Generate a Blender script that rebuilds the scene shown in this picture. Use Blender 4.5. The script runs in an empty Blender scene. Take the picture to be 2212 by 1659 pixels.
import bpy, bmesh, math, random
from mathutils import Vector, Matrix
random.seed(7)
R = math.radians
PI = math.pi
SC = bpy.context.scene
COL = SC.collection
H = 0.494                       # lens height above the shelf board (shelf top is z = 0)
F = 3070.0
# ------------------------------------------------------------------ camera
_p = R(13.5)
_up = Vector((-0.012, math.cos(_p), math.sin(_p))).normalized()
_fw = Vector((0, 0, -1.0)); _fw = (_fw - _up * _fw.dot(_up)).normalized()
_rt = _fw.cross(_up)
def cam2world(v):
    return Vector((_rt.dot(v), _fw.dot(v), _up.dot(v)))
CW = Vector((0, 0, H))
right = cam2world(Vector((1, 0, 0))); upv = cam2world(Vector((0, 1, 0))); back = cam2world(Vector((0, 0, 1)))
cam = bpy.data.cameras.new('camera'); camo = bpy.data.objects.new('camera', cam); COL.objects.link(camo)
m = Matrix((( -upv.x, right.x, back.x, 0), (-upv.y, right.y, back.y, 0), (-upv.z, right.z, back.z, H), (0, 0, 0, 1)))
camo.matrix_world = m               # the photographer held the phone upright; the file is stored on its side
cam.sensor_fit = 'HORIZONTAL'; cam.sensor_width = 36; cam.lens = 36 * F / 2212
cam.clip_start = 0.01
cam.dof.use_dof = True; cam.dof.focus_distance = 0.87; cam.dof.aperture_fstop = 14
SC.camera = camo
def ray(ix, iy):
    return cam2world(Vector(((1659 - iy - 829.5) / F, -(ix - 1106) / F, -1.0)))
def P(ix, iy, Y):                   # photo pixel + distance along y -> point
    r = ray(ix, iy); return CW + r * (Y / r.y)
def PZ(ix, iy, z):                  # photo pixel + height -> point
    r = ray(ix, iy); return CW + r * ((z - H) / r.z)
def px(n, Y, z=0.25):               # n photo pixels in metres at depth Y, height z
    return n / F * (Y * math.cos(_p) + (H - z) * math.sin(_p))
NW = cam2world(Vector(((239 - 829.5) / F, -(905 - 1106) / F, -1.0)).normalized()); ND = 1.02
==
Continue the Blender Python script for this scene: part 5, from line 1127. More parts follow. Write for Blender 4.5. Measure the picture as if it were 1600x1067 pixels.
--
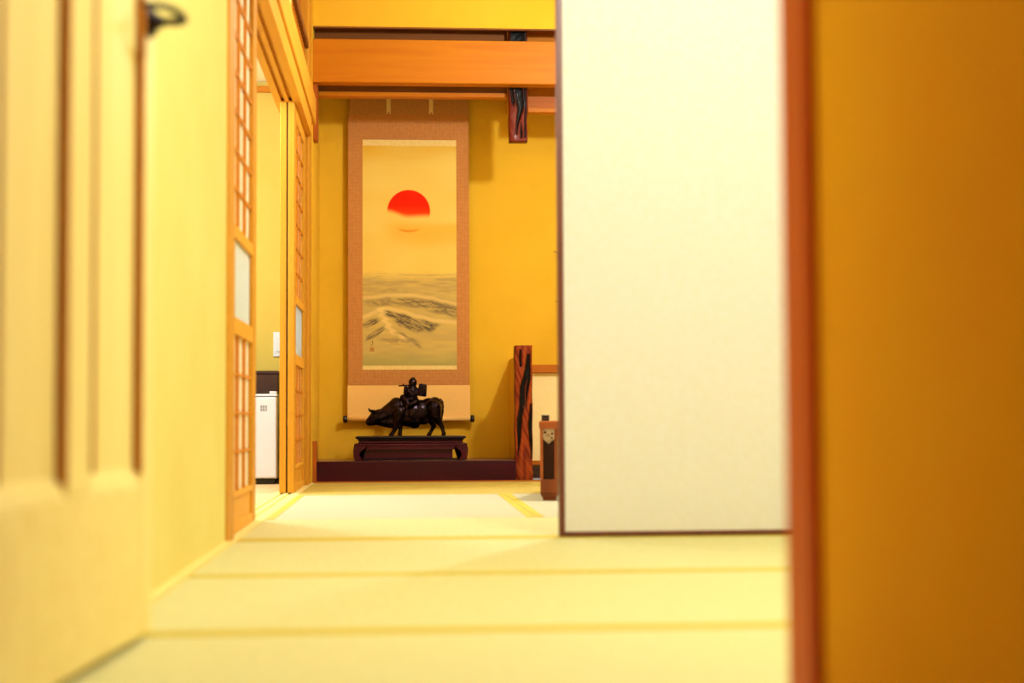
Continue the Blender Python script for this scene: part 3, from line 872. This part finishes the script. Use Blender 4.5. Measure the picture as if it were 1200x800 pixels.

> [What is required]
For the entries above, state how many lines contain the word "Continue". Provide the number by itself.

> [Output of the task]
2